Riccardo Hernandez creates a set fit for a contempo concert, with Donald Holder’s lighting and Austin Switzer’s projections offering hints of earlier periods as effectively as do Paul Tazewell’s witty costumes (capri pants included) and Rahn Coleman’s music arrangements, which throughout befit the timeless compositions that fueled the legend.

Ray Charles Live!

Pasadena Playhouse; 672 seats; $100 top

  • Production: A Pasadena Playhouse presentation by special arrangement with Benjamin Prods., Baldwin Entertainment Group, Joe Adams and Ray Charles Enterprises of a musical in two acts by Suzan-Lori Parks. Directed by Sheldon Epps. Choreography, Kenneth L. Roberson; music supervision and direction, vocal and music arrangements by Rahn Coleman.
  • Crew: Sets, Riccardo Hernandez; costumes, Paul Tazewell; lighting, Donald Holder; sound, Carl Casella and Domonick Sack; video design, Austin Switzer; production stage manager, Lurie Horns Pfeffer. Opened, reviewed Nov. 9, 2007; runs through Dec. 9. Running time: 3 HOURS.
  • Cast: Ray Charles - Brandon Victor Dixon Della B - Nikki Renee Daniels Retha Robinson - Yvette Cason Mary Ann Fisher - Angela Teek Margie Hendricks - Sabrina Sloan Ahmet Ertegun - Daniel Tatar Jeff Brown - Harrison White Tom Dowd - Matthew Benjamin With: NRaca, Phillip Atmore, Aaron Brown, Christopher Brown, Meloney Collins, Tara Cook, Wilkie Ferguson, Dionne Figgins, Matthew Koehler, Sylvia MacCalla, Yusuf Nasir, Maceo Oliver, Jeremiah Whitfield-Pearson, Leslie Stevens, Rocklin Thompson, Ricke Vermont.

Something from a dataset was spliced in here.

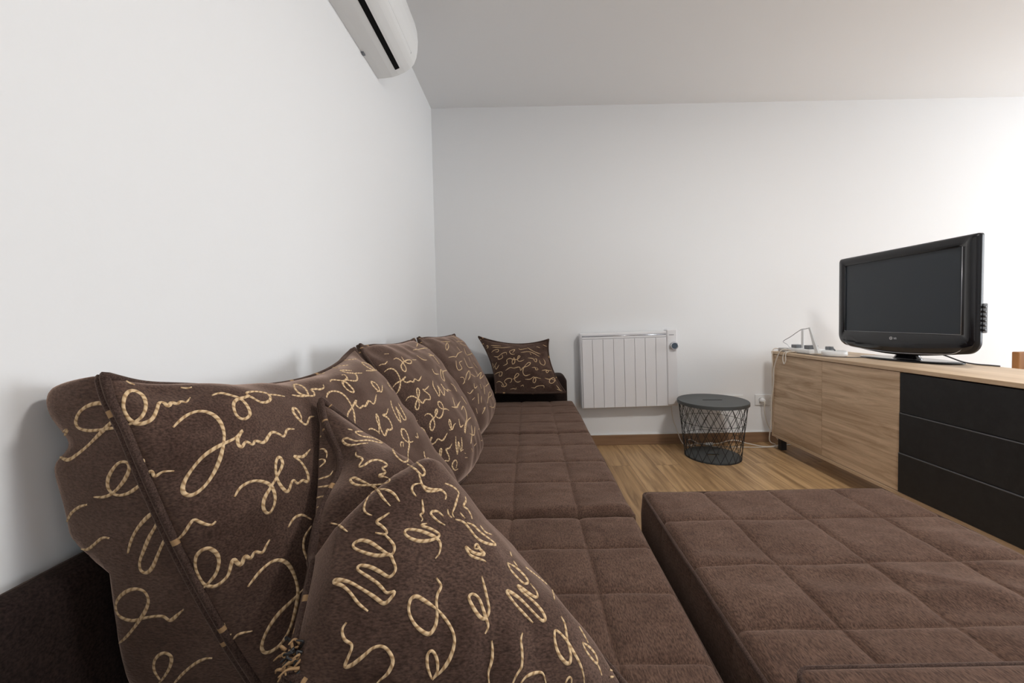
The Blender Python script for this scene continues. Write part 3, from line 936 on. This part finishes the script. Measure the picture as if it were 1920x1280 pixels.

Musical Numbers: "What'd I Say," "What Kind of Man Is This," "Barrelhouse Blues," "Drifting Blues," "Drown in My Own Tears," "One Mint Julep," "Them That Got," "Blue Moon of Kentucky," "Leave My Woman Alone," "Mess Around," "Angels Are Watching Over Me," "Hallelujah, I Love Her So," "Mary Ann," "I Got a Woman," "Let the Good Times Roll," "Don't Set Me Free," "Tell the Truth," "I Can't Stop Loving You," "Moving On," "Hard Times (Instrumental)," "What'd I Say" (Reprise), "Unchain My Heart," "Georgia on My Mind," "Bye, Bye Love," "Born to Lose," "Drown in My Own Tears" (Reprise), "Hit the Road, Jack," "You Don't Know Me," "What'd I Say" (Reprise).